The Unix wars were the struggles between vendors of the Unix computer operating system in the late 1980s and early 1990s to set the standard for Unix thenceforth.
Although AT&T Corporation created Unix, by the 1980s, the University of California, Berkeley Computer Systems Research Group was the leading noncommercial Unix developer. In the mid-1980s, the three common versions of Unix were AT&T's System III, the basis of Microsoft's Xenix and the IBM-endorsed PC/IX, among others; AT&T's System V, which it sought to establish as the new Unix standard; and the Berkeley Software Distribution (BSD). All were derived from AT&T's Research Unix, but had diverged considerably. Further, each vendor's version of Unix was different to some degree.
For example, at a mid-1980s Usenix conference, many AT&T staff had buttons which read "System V: Consider it Standard" and a number of major vendors were promoting products based on System V. On the other hand, System V did not yet have TCP/IP networking built in and BSD 4.2 did; vendors of engineering workstations were nearly all using BSD and posters that said "4.2 > V" were available.

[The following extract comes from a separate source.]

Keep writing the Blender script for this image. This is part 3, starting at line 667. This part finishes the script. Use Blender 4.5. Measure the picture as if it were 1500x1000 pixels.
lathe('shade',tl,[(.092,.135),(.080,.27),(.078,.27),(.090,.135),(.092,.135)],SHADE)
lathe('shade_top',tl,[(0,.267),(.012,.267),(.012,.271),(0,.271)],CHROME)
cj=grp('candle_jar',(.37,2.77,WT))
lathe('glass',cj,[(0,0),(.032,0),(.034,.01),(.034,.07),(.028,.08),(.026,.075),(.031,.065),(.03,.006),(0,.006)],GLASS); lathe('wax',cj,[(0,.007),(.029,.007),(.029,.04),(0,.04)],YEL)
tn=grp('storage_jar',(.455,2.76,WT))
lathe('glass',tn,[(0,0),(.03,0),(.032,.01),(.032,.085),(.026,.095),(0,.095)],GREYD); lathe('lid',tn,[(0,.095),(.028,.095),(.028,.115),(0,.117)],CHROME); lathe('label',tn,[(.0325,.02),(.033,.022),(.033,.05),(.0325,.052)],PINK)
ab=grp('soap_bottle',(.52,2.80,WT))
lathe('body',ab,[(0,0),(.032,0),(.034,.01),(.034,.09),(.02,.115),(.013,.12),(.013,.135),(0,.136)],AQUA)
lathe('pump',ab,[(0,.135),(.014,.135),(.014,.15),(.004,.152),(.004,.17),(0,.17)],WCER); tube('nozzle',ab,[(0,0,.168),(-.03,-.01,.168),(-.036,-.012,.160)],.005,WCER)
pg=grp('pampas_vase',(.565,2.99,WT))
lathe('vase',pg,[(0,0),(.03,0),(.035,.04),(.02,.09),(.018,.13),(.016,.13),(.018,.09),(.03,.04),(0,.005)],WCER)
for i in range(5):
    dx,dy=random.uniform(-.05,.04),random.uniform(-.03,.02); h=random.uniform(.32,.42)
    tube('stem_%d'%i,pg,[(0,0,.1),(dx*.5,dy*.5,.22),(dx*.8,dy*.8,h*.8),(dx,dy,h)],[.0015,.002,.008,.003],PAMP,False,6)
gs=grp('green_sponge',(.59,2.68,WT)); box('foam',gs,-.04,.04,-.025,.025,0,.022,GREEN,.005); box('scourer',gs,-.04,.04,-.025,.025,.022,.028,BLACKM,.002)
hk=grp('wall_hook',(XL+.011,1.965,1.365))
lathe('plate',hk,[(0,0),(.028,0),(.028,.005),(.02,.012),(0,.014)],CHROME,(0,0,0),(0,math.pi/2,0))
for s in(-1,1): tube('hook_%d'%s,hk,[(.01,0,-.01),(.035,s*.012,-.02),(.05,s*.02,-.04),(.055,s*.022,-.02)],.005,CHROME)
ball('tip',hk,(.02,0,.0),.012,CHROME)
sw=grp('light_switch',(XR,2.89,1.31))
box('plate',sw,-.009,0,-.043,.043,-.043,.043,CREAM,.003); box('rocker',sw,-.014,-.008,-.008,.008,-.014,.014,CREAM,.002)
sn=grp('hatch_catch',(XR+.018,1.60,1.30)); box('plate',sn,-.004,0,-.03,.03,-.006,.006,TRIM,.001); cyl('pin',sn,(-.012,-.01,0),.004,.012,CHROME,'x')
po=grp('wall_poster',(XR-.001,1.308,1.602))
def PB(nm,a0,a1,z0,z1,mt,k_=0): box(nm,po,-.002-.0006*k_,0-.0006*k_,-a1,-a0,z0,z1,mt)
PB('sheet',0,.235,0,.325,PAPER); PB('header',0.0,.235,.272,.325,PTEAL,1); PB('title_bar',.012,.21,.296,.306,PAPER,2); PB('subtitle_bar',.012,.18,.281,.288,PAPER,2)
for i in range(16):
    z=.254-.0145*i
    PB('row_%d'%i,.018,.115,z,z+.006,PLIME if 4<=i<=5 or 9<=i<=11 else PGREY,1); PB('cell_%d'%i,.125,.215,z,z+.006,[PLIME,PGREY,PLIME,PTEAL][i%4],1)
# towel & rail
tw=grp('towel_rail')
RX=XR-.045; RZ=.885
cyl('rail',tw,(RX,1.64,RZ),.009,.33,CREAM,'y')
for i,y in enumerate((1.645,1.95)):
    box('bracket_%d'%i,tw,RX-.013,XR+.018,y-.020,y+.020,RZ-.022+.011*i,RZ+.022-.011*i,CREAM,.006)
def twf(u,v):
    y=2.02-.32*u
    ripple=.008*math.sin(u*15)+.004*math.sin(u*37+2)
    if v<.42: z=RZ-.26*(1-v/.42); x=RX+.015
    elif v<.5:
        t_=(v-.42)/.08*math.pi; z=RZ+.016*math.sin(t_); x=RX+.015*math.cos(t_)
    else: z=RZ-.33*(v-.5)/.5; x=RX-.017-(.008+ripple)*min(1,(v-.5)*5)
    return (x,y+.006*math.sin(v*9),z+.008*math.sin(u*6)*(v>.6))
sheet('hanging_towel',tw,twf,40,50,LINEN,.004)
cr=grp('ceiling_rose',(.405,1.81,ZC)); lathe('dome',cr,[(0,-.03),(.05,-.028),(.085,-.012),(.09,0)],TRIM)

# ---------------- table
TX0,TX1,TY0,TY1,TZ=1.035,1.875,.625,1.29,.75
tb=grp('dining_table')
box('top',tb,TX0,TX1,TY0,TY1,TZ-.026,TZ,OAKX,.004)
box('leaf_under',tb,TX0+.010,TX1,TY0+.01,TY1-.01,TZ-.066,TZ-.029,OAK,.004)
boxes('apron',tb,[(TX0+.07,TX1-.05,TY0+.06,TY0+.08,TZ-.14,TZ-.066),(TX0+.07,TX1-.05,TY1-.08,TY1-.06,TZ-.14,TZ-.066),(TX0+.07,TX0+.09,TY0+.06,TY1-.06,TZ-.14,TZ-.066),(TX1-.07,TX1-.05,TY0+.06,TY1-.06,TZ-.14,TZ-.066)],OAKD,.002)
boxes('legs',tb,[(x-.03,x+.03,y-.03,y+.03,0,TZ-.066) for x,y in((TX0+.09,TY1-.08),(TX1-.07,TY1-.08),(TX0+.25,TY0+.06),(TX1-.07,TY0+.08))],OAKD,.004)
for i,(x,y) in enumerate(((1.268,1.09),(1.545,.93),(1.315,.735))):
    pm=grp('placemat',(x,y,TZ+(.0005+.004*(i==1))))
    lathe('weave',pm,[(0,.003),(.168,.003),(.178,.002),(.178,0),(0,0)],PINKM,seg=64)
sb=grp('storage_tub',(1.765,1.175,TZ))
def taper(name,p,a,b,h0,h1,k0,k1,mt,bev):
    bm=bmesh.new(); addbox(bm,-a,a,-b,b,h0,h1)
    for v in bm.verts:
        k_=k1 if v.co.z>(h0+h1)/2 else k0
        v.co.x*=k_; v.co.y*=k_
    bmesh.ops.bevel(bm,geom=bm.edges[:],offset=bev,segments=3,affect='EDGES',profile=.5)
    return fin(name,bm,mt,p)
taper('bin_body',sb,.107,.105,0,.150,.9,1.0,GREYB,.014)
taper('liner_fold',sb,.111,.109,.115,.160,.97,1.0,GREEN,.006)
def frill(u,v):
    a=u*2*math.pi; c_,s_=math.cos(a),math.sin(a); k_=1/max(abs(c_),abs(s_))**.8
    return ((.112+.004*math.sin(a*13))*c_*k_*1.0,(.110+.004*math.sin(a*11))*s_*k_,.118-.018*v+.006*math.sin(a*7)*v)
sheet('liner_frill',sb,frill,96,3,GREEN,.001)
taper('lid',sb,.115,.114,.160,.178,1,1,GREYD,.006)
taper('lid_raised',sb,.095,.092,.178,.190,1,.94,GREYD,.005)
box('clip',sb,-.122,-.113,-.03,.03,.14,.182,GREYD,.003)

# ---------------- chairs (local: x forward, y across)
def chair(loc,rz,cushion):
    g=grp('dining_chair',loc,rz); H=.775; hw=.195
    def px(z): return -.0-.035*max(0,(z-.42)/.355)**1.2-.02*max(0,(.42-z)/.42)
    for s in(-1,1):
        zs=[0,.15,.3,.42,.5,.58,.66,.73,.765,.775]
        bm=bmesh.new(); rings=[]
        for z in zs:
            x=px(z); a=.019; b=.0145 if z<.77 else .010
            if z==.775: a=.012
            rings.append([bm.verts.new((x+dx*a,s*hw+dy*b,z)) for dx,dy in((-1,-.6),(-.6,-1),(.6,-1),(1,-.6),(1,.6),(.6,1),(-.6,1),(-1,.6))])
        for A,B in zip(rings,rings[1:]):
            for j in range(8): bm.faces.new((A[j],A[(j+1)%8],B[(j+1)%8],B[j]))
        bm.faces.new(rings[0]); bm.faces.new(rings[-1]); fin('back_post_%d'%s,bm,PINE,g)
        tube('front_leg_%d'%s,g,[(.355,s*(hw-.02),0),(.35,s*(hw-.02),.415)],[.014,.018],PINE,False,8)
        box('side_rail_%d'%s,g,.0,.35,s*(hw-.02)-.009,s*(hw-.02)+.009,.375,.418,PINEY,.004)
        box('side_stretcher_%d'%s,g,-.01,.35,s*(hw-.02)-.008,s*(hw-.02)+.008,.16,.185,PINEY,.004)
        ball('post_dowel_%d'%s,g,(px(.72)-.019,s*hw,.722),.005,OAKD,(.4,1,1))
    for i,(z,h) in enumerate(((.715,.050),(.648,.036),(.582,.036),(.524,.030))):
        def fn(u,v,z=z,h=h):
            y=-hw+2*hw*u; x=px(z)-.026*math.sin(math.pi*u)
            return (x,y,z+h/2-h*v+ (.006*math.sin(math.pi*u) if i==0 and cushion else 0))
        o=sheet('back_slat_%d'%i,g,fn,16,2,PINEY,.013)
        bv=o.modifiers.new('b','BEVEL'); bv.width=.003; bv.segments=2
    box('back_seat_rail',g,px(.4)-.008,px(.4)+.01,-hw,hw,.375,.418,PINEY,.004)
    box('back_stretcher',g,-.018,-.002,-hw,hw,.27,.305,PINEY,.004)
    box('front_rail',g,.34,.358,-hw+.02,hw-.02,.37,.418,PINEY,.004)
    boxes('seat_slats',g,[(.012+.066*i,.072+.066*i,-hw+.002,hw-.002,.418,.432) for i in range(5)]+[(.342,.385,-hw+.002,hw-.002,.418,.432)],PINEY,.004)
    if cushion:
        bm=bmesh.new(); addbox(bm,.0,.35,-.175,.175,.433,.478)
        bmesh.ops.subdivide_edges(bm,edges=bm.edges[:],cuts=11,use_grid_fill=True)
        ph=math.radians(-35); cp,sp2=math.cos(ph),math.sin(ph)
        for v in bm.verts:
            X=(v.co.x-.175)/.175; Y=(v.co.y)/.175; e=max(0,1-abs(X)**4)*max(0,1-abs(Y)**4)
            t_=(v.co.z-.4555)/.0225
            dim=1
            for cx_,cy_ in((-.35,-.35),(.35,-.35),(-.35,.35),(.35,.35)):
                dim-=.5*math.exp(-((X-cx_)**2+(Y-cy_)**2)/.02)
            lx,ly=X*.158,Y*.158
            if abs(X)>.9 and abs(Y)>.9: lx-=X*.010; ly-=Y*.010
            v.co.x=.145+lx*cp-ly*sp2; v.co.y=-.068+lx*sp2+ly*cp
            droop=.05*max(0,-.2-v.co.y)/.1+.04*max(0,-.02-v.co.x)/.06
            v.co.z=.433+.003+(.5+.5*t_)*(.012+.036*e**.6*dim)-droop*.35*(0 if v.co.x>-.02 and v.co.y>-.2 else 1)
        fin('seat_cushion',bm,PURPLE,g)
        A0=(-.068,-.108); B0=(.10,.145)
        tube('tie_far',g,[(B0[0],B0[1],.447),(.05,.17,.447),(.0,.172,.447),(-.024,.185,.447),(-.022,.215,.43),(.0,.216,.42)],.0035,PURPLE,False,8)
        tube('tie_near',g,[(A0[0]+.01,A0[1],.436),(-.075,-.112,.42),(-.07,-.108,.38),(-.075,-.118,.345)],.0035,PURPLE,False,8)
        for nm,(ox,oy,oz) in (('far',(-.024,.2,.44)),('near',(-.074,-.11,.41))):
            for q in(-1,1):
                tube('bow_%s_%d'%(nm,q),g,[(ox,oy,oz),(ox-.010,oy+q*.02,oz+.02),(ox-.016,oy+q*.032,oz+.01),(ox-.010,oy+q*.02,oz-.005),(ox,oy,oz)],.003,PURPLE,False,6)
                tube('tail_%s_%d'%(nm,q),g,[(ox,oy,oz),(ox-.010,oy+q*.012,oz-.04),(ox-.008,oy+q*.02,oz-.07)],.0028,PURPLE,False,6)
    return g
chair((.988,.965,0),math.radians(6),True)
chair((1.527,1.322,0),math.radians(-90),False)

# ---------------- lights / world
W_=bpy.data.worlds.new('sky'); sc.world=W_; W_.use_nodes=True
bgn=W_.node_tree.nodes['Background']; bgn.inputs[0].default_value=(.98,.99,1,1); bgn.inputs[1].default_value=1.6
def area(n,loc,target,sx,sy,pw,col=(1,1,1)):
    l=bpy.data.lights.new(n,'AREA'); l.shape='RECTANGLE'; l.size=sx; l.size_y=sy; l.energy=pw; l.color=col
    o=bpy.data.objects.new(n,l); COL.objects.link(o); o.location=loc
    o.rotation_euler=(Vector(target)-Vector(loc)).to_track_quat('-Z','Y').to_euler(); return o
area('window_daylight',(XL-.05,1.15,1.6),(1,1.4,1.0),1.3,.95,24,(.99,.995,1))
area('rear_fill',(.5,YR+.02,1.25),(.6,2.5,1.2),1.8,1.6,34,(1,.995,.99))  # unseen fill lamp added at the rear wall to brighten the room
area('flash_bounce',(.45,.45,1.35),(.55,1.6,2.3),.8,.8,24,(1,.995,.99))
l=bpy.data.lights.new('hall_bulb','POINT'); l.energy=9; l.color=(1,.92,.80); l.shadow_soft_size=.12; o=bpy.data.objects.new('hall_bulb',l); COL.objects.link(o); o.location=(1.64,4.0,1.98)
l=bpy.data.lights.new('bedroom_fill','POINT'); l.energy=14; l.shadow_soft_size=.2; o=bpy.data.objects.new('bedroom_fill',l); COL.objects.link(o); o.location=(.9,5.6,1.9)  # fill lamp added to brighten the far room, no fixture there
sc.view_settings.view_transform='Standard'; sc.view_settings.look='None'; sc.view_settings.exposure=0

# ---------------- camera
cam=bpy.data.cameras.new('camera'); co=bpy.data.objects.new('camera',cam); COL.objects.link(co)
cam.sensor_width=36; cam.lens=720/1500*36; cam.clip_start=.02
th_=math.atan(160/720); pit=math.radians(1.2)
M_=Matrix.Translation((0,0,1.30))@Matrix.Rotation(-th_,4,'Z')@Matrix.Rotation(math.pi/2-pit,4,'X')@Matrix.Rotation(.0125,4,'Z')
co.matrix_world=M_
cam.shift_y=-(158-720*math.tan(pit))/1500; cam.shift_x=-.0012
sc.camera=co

A group of vendors formed the X/Open standards group in 1984, with the aim of forming compatible open systems. They chose to base their system on Unix.
X/Open caught AT&T's attention. To increase the uniformity of Unix, AT&T and leading BSD Unix vendor Sun Microsystems started work in 1987 on a unified system. (The feasibility of this had been demonstrated a few years earlier by the US Army Ballistic Research Laboratory's System V environment for BSD Unix.) This was eventually released as System V Release 4 (SVR4).